**What is asked:** Retype exactly what runs from the first line of the data to the line with "(bx + .8 * 760 + .6 * o1, by", keeping both of those lines and skipping pictures.

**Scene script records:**
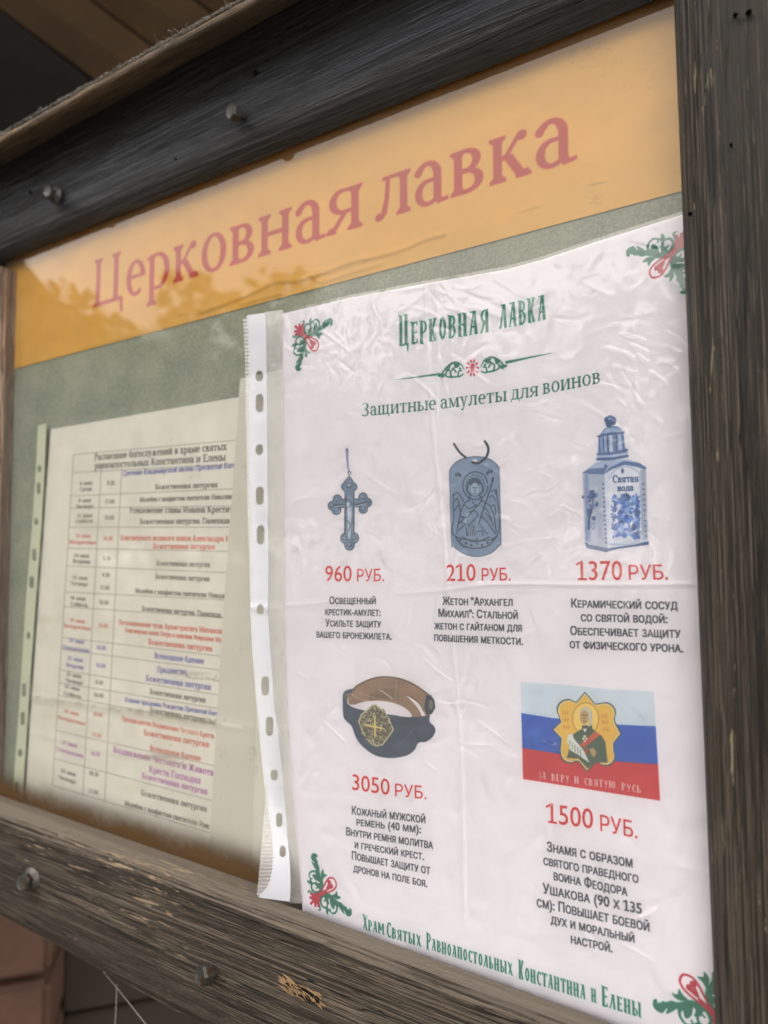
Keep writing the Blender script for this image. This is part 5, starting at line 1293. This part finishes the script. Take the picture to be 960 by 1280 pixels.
# dark boarded recess right of the corner
for k in range(-9, 2):
    box_pts('board', P0 + ux * .80 + uy * .14 + uz * (k * .125 + .060), ux, uy, uz, 1.6, .03, .119, M_LOGD, house, .003)
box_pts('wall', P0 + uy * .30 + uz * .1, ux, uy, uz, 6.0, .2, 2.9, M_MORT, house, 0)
# eaves: boards and a heavy rafter overhead at upper left
def quad(name, pts, th, mat, parent):
    pts = [along(*p) for p in pts]; n = (pts[1] - pts[0]).cross(pts[2] - pts[0]).normalized()
    c_ = sum(pts, Vector()) / 4
    if n.dot(c_ - Vector((0, -HCAM * MM, 0))) < 0: n = -n
    v = pts + [p + n * th for p in pts]; f = [(0, 1, 2, 3), (7, 6, 5, 4), (0, 4, 5, 1), (1, 5, 6, 2), (2, 6, 7, 3), (3, 7, 4, 0)]
    return link(name, mesh(name, v, f), mat, parent)
for k in range(7):
    o0, o1 = k * 78, k * 78 + 75; bx, by = 0, 10
    quad('soffit_board', [(bx - .8 * 520 + .6 * o0, by - .6 * 520 - .8 * o0, 1.6), (bx - .8 * 520 + .6 * o1, by - .6 * 520 - .8 * o1, 1.6),
                          (bx + .8 * 760 + .6 * o1, by + .6 * 760 - .8 * o1, 1.6), (bx + .8 * 760 + .6 * o0, by + .6 * 760 - .8 * o0, 1.6)], .03, M_EAVE, house)
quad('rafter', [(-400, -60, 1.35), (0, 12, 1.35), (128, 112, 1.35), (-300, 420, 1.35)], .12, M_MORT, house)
for i in range(9):
    xa = 206 + i * 21.6; xb = xa + (20 if i % 2 == 0 else 17)
    quad('fascia_board', [(xa + 16, -330, 1.5 + .006 * (i % 2)), (xb + 16, -330, 1.5 + .006 * (i % 2)), (xb - 14, 330, 1.5 + .006 * (i % 2)), (xa - 14, 330, 1.5 + .006 * (i % 2))], .02, M_EAVEL if i % 2 == 0 else M_EAVE, house)
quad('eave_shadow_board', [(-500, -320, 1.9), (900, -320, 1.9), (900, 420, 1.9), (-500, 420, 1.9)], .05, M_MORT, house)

# ground
GR = NM('trodden_earth'); g_ = GR.noise(GR.map((3,) * 3), 1, 8, .6); GR.col(GR.mix(g_, (.07, .065, .045), (.16, .15, .12))); GR.set(Roughness=.95); GR.bump(g_, .5, .02)
link('ground', mesh('ground', [(-150, -150, -1.5), (150, -150, -1.5), (150, 150, -1.5), (-150, 150, -1.5)], [(0, 1, 2, 3)]), GR.m, kind='structure')

# trees across the yard: mirrored dimly in the glass
LEAF = simple('leaf_green', (.045, .085, .03), .6, 0, None, .5, 1.2); BARK = simple('bark', (.07, .055, .04), .9, 0, None, .4, 12)
def tree(x, y, h, r_, seed, label):
    o = empty('tree', label, 'tree', (x, y, -1.5), 'trees across the yard'); R_ = random.Random(seed)
    v, f = tube([(0, 0, 0), (.1, .05, h * .3), (0, .1, h * .6), (.05, 0, h * .92)], [.26, .2, .13, .03], 9); link('trunk', mesh('trunk', v, f, True), BARK, o)
    for _ in range(7):
        a = R_.uniform(0, 6.28); z0 = h * R_.uniform(.3, .6); v, f = tube([(0, 0, z0), (math.cos(a) * r_ * .4, math.sin(a) * r_ * .4, z0 + h * .12), (math.cos(a) * r_ * .8, math.sin(a) * r_ * .8, z0 + h * .2)], [.09, .06, .02], 6); link('limb', mesh('limb', v, f, True), BARK, o)
    cl = []
    for _ in range(46):
        a = R_.uniform(0, 6.28); zz = R_.uniform(.34, 1.0); rr = r_ * math.sqrt(max(.05, 1 - ((zz - .6) / .45) ** 2)) * R_.uniform(.2, 1)
        cl.append((math.cos(a) * rr, math.sin(a) * rr, zz * h, R_.uniform(.35, .8) * r_ * .45))
    g = np.random.default_rng(seed); V = []; F = []
    for (cx_, cy_, cz_, cr) in cl:
        n = 170; d = g.normal(size=(n, 3)); d /= np.linalg.norm(d, axis=1)[:, None]; p = np.array([cx_, cy_, cz_]) + d * cr * g.uniform(.4, 1, (n, 1)) ** .5
        a = g.normal(size=(n, 3)); a /= np.linalg.norm(a, axis=1)[:, None]; b = np.cross(a, g.normal(size=(n, 3))); b /= np.linalg.norm(b, axis=1)[:, None]
        s = g.uniform(.07, .15, (n, 1)); k = len(V)
        q = np.stack([p - a * s, p + b * s * .6, p + a * s, p - b * s * .6], 1).reshape(-1, 3); V.extend(q.tolist()); F.extend([(k + 4 * i, k + 4 * i + 1, k + 4 * i + 2, k + 4 * i + 3) for i in range(n)])
    link('crown', mesh('crown', V, F), LEAF, o)
for i_, (x_, y_, h_, r_, lab) in enumerate(((-13.0, -2.6, 5.2, 2.6, 'broad leafy tree across the yard, farthest left of the mirrored row'), (-10.6, -6.0, 5.4, 2.6, 'leafy tree across the yard, second of the mirrored row'),
        (-8.4, -8.8, 6.0, 2.5, 'tallest leafy tree across the yard, third of the mirrored row'), (-5.6, -10.6, 5.3, 2.4, 'round leafy tree across the yard, fourth of the mirrored row'),
        (-2.2, -12.4, 5.6, 2.7, 'wide leafy tree across the yard, fifth of the mirrored row'), (-11.8, -9.6, 5.8, 3.0, 'bushy tree standing behind the gap in the mirrored row'), (-16.5, -6.0, 6.4, 3.2, 'distant bushy tree behind the left end of the mirrored row'))):
    tree(x_, y_, h_, r_, i_ + 1, lab)
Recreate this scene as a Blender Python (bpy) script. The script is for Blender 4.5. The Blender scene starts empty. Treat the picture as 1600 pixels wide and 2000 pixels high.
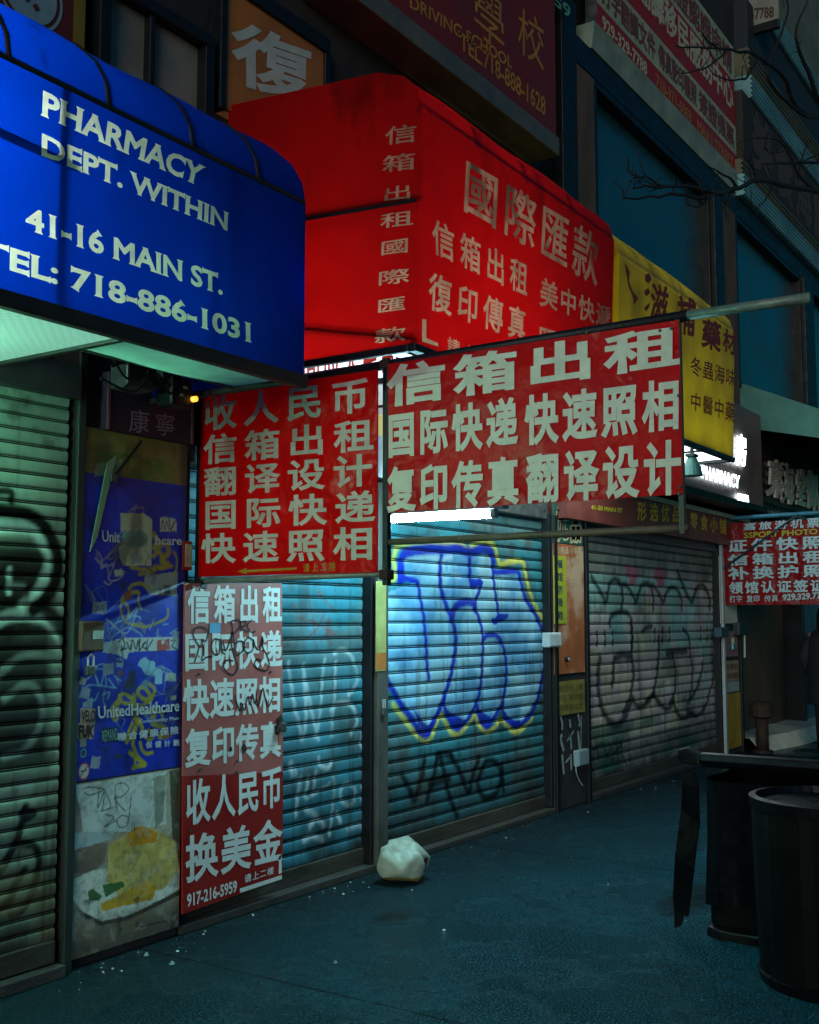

**Output of the exercise:**
Keep writing the Blender script for this image. This is part 5, starting at line 1293. This part finishes the script. Take the picture to be 960 by 1280 pixels.
# dark boarded recess right of the corner
for k in range(-9, 2):
    box_pts('board', P0 + ux * .80 + uy * .14 + uz * (k * .125 + .060), ux, uy, uz, 1.6, .03, .119, M_LOGD, house, .003)
box_pts('wall', P0 + uy * .30 + uz * .1, ux, uy, uz, 6.0, .2, 2.9, M_MORT, house, 0)
# eaves: boards and a heavy rafter overhead at upper left
def quad(name, pts, th, mat, parent):
    pts = [along(*p) for p in pts]; n = (pts[1] - pts[0]).cross(pts[2] - pts[0]).normalized()
    c_ = sum(pts, Vector()) / 4
    if n.dot(c_ - Vector((0, -HCAM * MM, 0))) < 0: n = -n
    v = pts + [p + n * th for p in pts]; f = [(0, 1, 2, 3), (7, 6, 5, 4), (0, 4, 5, 1), (1, 5, 6, 2), (2, 6, 7, 3), (3, 7, 4, 0)]
    return link(name, mesh(name, v, f), mat, parent)
for k in range(7):
    o0, o1 = k * 78, k * 78 + 75; bx, by = 0, 10
    quad('soffit_board', [(bx - .8 * 520 + .6 * o0, by - .6 * 520 - .8 * o0, 1.6), (bx - .8 * 520 + .6 * o1, by - .6 * 520 - .8 * o1, 1.6),
                          (bx + .8 * 760 + .6 * o1, by + .6 * 760 - .8 * o1, 1.6), (bx + .8 * 760 + .6 * o0, by + .6 * 760 - .8 * o0, 1.6)], .03, M_EAVE, house)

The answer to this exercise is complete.